Question: How do you evaluate the limit \[\dfrac{x-1}{{{x}^{2}}-1}\] as \[x\] approaches 1?...

Question

How do you evaluate the limit $\dfrac{x-1}{{{x}^{2}}-1}$ as $x$ approaches 1?

Answer 1

Solution

The above given phrase can be written in a mathematical form as $\displaystyle \lim_{x \to 1}\dfrac{x-1}{{{x}^{2}}-1}$ . We can see in the denominator that the equation is ${{x}^{2}}-1$ . We can expand this expression using the formula ${{a}^{2}}-{{b}^{2}}=(a-b)(a+b)$ . We will now have the denominator as $(x-1)(x+1)$ . We can see that the numerator and denominator has similar terms so it will get cancelled and then we will apply $x \to 1$ . Hence, we will get the value of the limit.

Complete step by step solution:
According to the given question, we have to solve the equation for $x$ approaching 1. Firstly, we will begin by writing the mathematical form of the given question, we have,
$\displaystyle \lim_{x \to 1}\dfrac{x-1}{{{x}^{2}}-1}$ -----(1)
We cannot straightaway apply the value of $x$ as 1, as doing so will cause the expression to have the form $\dfrac{0}{0}$ , which is an indeterminate form.
So, we will modify the given expression and after then only we will put $x$ as 1.
In equation (1), we can see that the denominator has an equation which is ${{x}^{2}}-1$ and this can be expanded using an algebraic formula and that is, ${{a}^{2}}-{{b}^{2}}=(a-b)(a+b)$
Applying this formula in the denominator, we have the equation (1) as,
$\Rightarrow \displaystyle \lim_{x \to 1}\dfrac{(x-1)}{(x-1)(x+1)}$
We now can see that both the numerator and the denominator have a similar term, $(x-1)$ and so this term can be cancelled and the new expression we have is,
$\Rightarrow \displaystyle \lim_{x \to 1}\dfrac{1}{(x+1)}$
Now, we will apply the limits $x \to 1$ in the above expression and we get,
$\Rightarrow \dfrac{1}{1+1}$
We have,
$\Rightarrow \dfrac{1}{2}$
Therefore, $\displaystyle \lim_{x \to 1}\dfrac{x-1}{{{x}^{2}}-1}=\dfrac{1}{2}$ .

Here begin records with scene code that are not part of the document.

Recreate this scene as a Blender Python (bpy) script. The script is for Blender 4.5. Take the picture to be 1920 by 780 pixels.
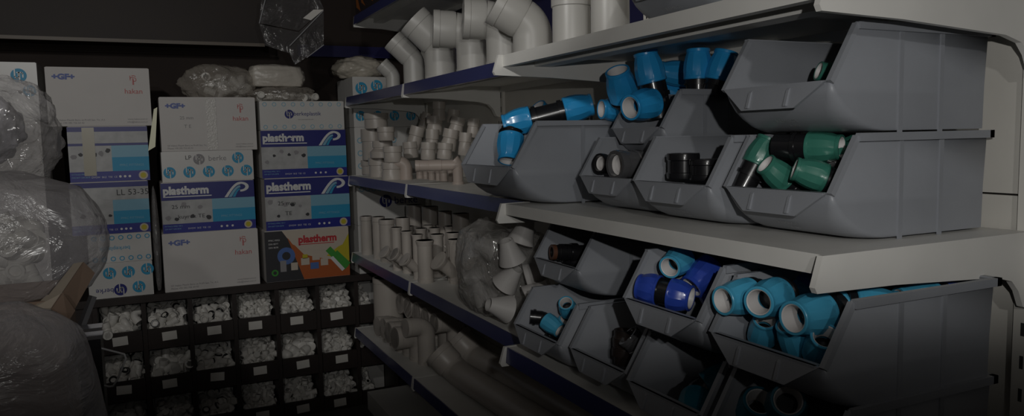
import bpy, bmesh, math, random
from mathutils import Vector, Matrix, noise
random.seed(7)
PI = math.pi
SC = bpy.context.scene
COL = SC.collection
for _o in list(bpy.data.objects): bpy.data.objects.remove(_o)

# ------------------------------------------------------------------ camera
F, PITCH, ROLL, YAW = 1431.8, -.0922, -.0206, .4469
CZ = 1.5
_f = Vector((math.sin(YAW)*math.cos(PITCH), math.cos(YAW)*math.cos(PITCH), math.sin(PITCH)))
_r0 = Vector((math.cos(YAW), -math.sin(YAW), 0)); _u0 = _r0.cross(_f)
CR = _r0*math.cos(ROLL) + _u0*math.sin(ROLL)
CU = -_r0*math.sin(ROLL) + _u0*math.cos(ROLL)
CF = _f
CAM = Vector((0, 0, CZ))
cd = bpy.data.cameras.new('camera'); cam = bpy.data.objects.new('camera', cd); COL.objects.link(cam)
cd.sensor_width = 36; cd.lens = F/1920*36; cd.clip_start = .05
cam.matrix_world = Matrix(((CR.x, CU.x, -CF.x, 0), (CR.y, CU.y, -CF.y, 0), (CR.z, CU.z, -CF.z, CZ), (0, 0, 0, 1)))
SC.camera = cam

# ------------------------------------------------------------------ world, lights, exposure
w = bpy.data.worlds.new('world'); SC.world = w; w.use_nodes = True
w.node_tree.nodes['Background'].inputs[0].default_value = (.8, .78, .85, 1)
w.node_tree.nodes['Background'].inputs[1].default_value = .002
SC.view_settings.view_transform = 'Standard'; SC.view_settings.look = 'None'
SC.view_settings.exposure = 0; SC.view_settings.gamma = 1; SC.view_settings.use_curve_mapping = False

def spot(name, loc, target, energy, size_deg, blend, radius, col=(1, .97, .93)):
    l = bpy.data.lights.new(name, 'SPOT'); l.energy = energy; l.spot_size = math.radians(size_deg)
    l.spot_blend = blend; l.shadow_soft_size = radius; l.color = col
    o = bpy.data.objects.new(name, l); COL.objects.link(o); o.location = loc
    o.rotation_euler = (Vector(target)-Vector(loc)).to_track_quat('-Z', 'Y').to_euler(); return o
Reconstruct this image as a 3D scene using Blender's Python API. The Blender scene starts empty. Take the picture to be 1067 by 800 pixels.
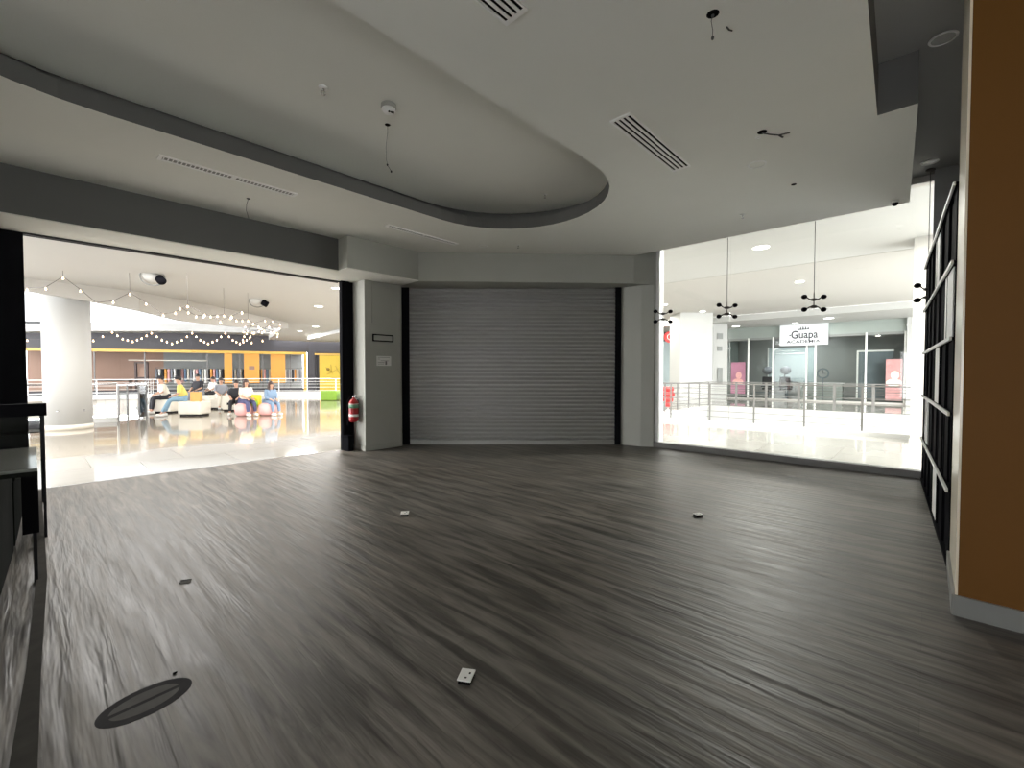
import bpy, bmesh, math, random
from mathutils import Vector, Matrix
random.seed(7)
scene = bpy.context.scene
COL = scene.collection
PI = math.pi

# ------------------------------------------------------------ camera, world, exposure
cam_d = bpy.data.cameras.new('camera')
cam = bpy.data.objects.new('camera', cam_d); COL.objects.link(cam)
cam_d.sensor_width = 36.0
cam_d.lens = 465.0 / 1067.0 * 36.0
cam_d.clip_start = 0.05; cam_d.clip_end = 300
cam.location = (0, 0, 1.5)
PITCH = math.atan(12 / 465)
cam.rotation_euler = (PI/2 - PITCH, 0, math.radians(42.96) - PI/2)
scene.camera = cam
scene.view_settings.view_transform = 'Standard'
scene.view_settings.look = 'None'
scene.view_settings.exposure = 1.13
scene.view_settings.gamma = 1.0
scene.view_settings.use_curve_mapping = False

wd = bpy.data.worlds.new('daylight'); scene.world = wd; wd.use_nodes = True
bg = wd.node_tree.nodes['Background']
bg.inputs['Color'].default_value = (0.97, 0.985, 1.0, 1); bg.inputs['Strength'].default_value = 5.0
try:
    scene.cycles.use_denoising = True
    scene.cycles.max_bounces = 10; scene.cycles.diffuse_bounces = 6; scene.cycles.glossy_bounces = 5
    scene.cycles.transparent_max_bounces = 12
    scene.cycles.sample_clamp_indirect = 6.0
    scene.cycles.caustics_reflective = False; scene.cycles.caustics_refractive = False
except Exception:
    pass

def area(name, loc, size, power, color=(1, .97, .93), rot=(0, 0, 0), size_y=None, spread=180):
    d = bpy.data.lights.new(name, 'AREA'); d.energy = power; d.color = color
    d.shape = 'RECTANGLE'; d.size = size; d.size_y = size_y or size; d.spread = math.radians(spread)
    o = bpy.data.objects.new(name, d); COL.objects.link(o); o.location = loc; o.rotation_euler = rot
    return o
LP = 1.0
# area lights added under the concourse ceiling to brighten the left hall
for (x, y, s, p) in ((-6, 12, 3, 420), (1.5, 11.2, 3.0, 200), (6.5, 11.5, 2.2, 280), (11, 14, 2.2, 220), (15, 20, 3, 420), (9, 17, 1.2, 160), (11.5, 27, 2.5, 420)):
    area('hall_fill_light', (x, y, 3.74), s, p * LP)
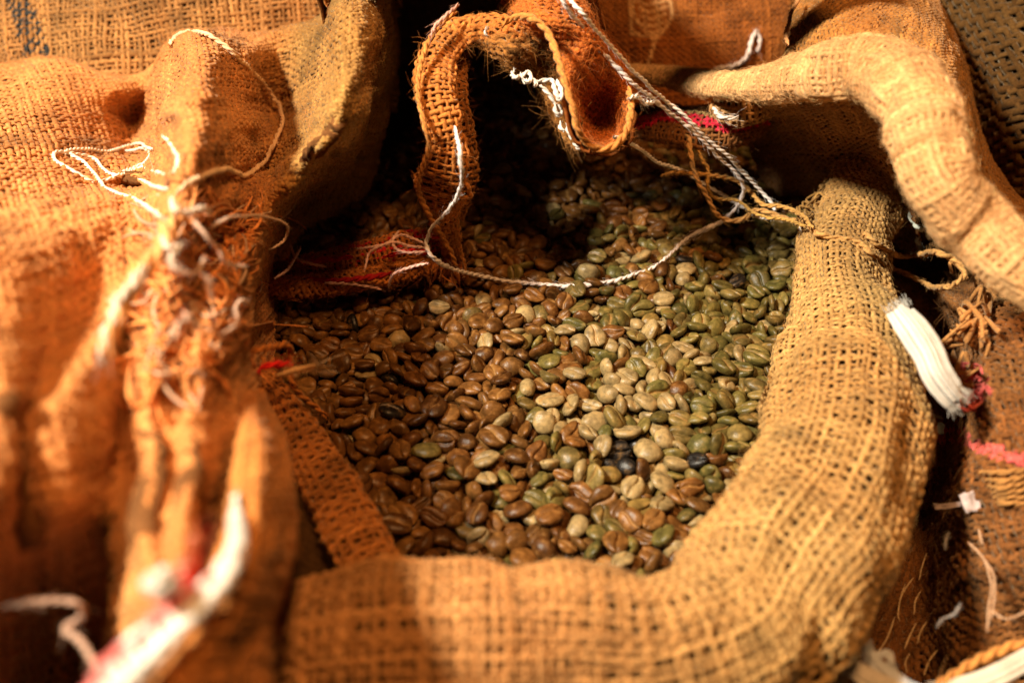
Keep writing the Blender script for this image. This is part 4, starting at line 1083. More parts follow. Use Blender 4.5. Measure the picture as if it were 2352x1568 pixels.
# ------------------------------------------------------------------ coffee beans
def bean_mesh(m, nx, seed):
    """half round bean with the S shaped crease on its flat face; m points per ring, nx rings along the length"""
    r = np.random.default_rng(seed)
    bend = r.uniform(-0.10, 0.10); sw = r.uniform(-0.05, 0.05); gw = r.uniform(0.032, 0.055); gd = r.uniform(0.09, 0.16); half = r.choice([0.37, 0.40, 0.42, 0.46]); lit = float(r.random() < 0.4)
    thick = r.uniform(0.25, 0.37); asym = r.uniform(-0.22, 0.22); open_ = r.uniform(0.7, 1.5)
    dome = np.linspace(0, math.pi, m // 2 + 1)
    ng = m - len(dome)
    flat = np.linspace(-0.86, 0.86, ng)
    flat = np.sign(flat) * np.abs(flat) ** 2.3
    xs = -np.cos(np.linspace(0, math.pi, nx + 2))[1:-1]
    V, CR = [], []
    for x in xs:
        s = math.sqrt(max(0, 1 - x * x)) ** 0.86
        b = half * s * (1 + asym * x); c = thick * s
        y = np.concatenate([np.cos(dome) * b, flat * b])
        g0 = (0.06 * math.sin(3.0 * x) + sw * x)
        wd = gw * open_ * (0.6 + 0.4 * s)
        gg = np.exp(-((flat * b - g0) / wd) ** 2) * min(1, s * 1.25)
        zf = -0.13 * s * np.sqrt(np.clip(1 - flat ** 2 * 0.85, 0.05, 1)) + gd * gg
        z = np.concatenate([np.sin(dome) * c, zf])
        z = z + bend * (x * x - 0.3) * 0.6
        V.append(np.stack([np.full(m, x * 0.5), y, z], 1))
        CR.append(np.concatenate([np.zeros(len(dome)), gg]))
    V = np.concatenate(V); CR = np.concatenate(CR)
    CR = CR * lit
    lump = 1 + 0.06 * noise(V[:, 0] * 5, V[:, 1] * 5 + V[:, 2] * 4, seed) + 0.03 * noise(V[:, 0] * 13, V[:, 1] * 13 - V[:, 2] * 9, seed + 2)
    V = V * lump[:, None]
    V = np.vstack([V, [[-0.5, 0, 0.02 + bend * 0.42]], [[0.5, 0, 0.02 + bend * 0.42]]]); CR = np.append(CR, [0, 0])
    k = len(xs)
    i = np.arange(k - 1)[:, None] * m; j = np.arange(m)[None]; j2 = (j + 1) % m
    Q = np.stack([i + j, i + j2, i + m + j2, i + m + j], -1).reshape(-1, 4)
    e0, e1 = k * m, k * m + 1
    j = np.arange(m); j2 = (j + 1) % m
    T = np.concatenate([np.stack([np.full(m, e0), j2, j], 1), np.stack([np.full(m, e1), (k - 1) * m + j, (k - 1) * m + j2], 1)])
    return V, Q, T, CR


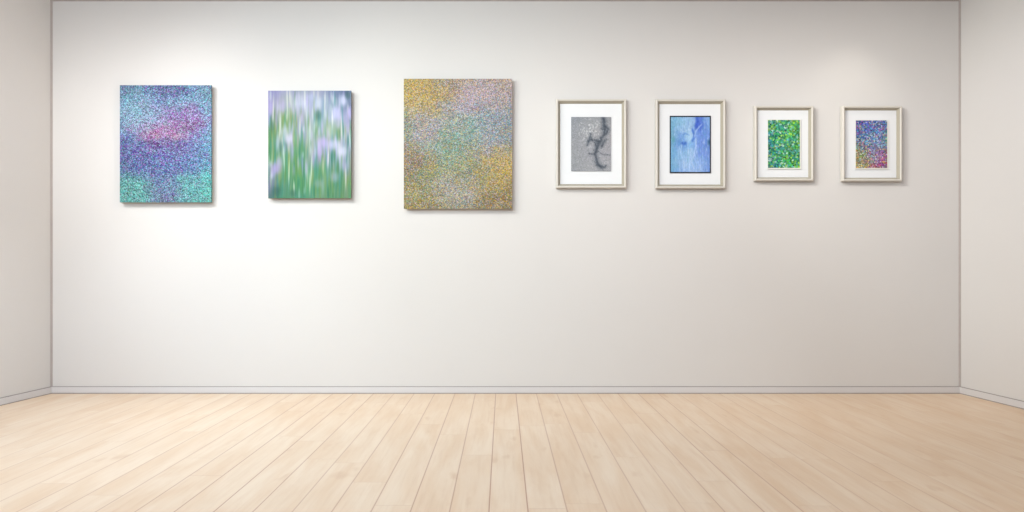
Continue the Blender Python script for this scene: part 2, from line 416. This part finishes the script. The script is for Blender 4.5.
# ---- 5 pale blue water
def water():
    im = table([[(118,172,205),(130,178,214),(150,185,222),(95,130,205),(130,170,220)],
                [(112,165,200),(140,182,215),(150,184,220),(70,105,200),(120,160,215)],
                [(110,160,190),(120,160,215),(165,198,228),(105,140,215),(108,140,212)],
                [(110,162,200),(95,140,205),(130,178,225),(110,140,215),(90,125,200)],
                [(108,160,205),(130,175,215),(150,185,225),(112,145,218),(112,142,212)],
                [(112,165,200),(135,172,215),(155,188,228),(130,165,222),(110,145,210)],
                [(105,160,200),(125,165,220),(145,180,228),(140,175,225),(105,140,210)]], 78, 110)
    for _ in range(260):
        stroke(im, random.random(), random.random(), random.uniform(.008, .018), random.uniform(.02, .06),
               random.choice([(182,208,235),(90,135,205),(100,168,190),(150,185,230),(205,222,240)]), random.uniform(.2, .45))
    rr = random.Random(5)
    def wisp(pts, r, c, a, n=3):
        for _ in range(n):
            q = [(x+rr.uniform(-.02, .02), y+rr.uniform(-.012, .012)) for x, y in pts]
            line(im, q, r*rr.uniform(.6, 1.1), c, a/n*1.15)
    wisp([(.66,0),(.68,.08),(.65,.16),(.63,.20)], .055, (52, 84, 190), .55)
    wisp([(.78,.02),(.74,.10),(.68,.18)], .03, (80, 110, 205), .4)
    wisp([(.56,.22),(.60,.30),(.58,.38),(.52,.44)], .03, (58, 104, 196), .5)
    wisp([(.26,.46),(.34,.49),(.40,.46)], .032, (52, 96, 184), .5)
    wisp([(.28,.34),(.36,.30),(.46,.33)], .016, (92, 140, 205), .4)
    wisp([(.58,.36),(.62,.27),(.72,.18),(.80,.12)], .012, (190, 208, 236), .35)
    wisp([(.64,.38),(.63,.52),(.58,.66),(.56,.8)], .013, (196, 214, 240), .26)
    wisp([(.27,.50),(.26,.62),(.28,.74)], .014, (190, 212, 238), .26)
    wisp([(.22,.20),(.32,.27),(.44,.24),(.52,.22)], .012, (180, 206, 232), .26)
    for _ in range(110):
        x, y = rr.uniform(.12, .9), rr.uniform(.45, 1)
        stroke(im, x, y, .009, rr.uniform(.03, .09), rr.choice([(208,224,244),(186,208,240),(104,146,214),(96,160,205)]), .35)
    for _ in range(50):
        stroke(im, rr.uniform(0, .3), rr.uniform(0, .5), .016, .012, rr.choice([(90,160,180),(150,200,220),(80,130,190)]), .4, rr.uniform(0, 3))
    stroke(im, .97, .46, .04, .06, (30, 80, 110), .7); stroke(im, .06, .40, .05, .05, (60, 140, 130), .4)
    stroke(im, .45, .38, .09, .06, (160, 200, 230), .5)
    return im
img5 = water()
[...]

Note: The expression should be evaluated and reduced in such a way that, when limits are applied to the expression, it should be give the result in the indeterminate forms such as $\dfrac{0}{0}$ or $\dfrac{\infty }{\infty }$ . Also, certain basic formulae are to be memorized so that solving the expression gets faster.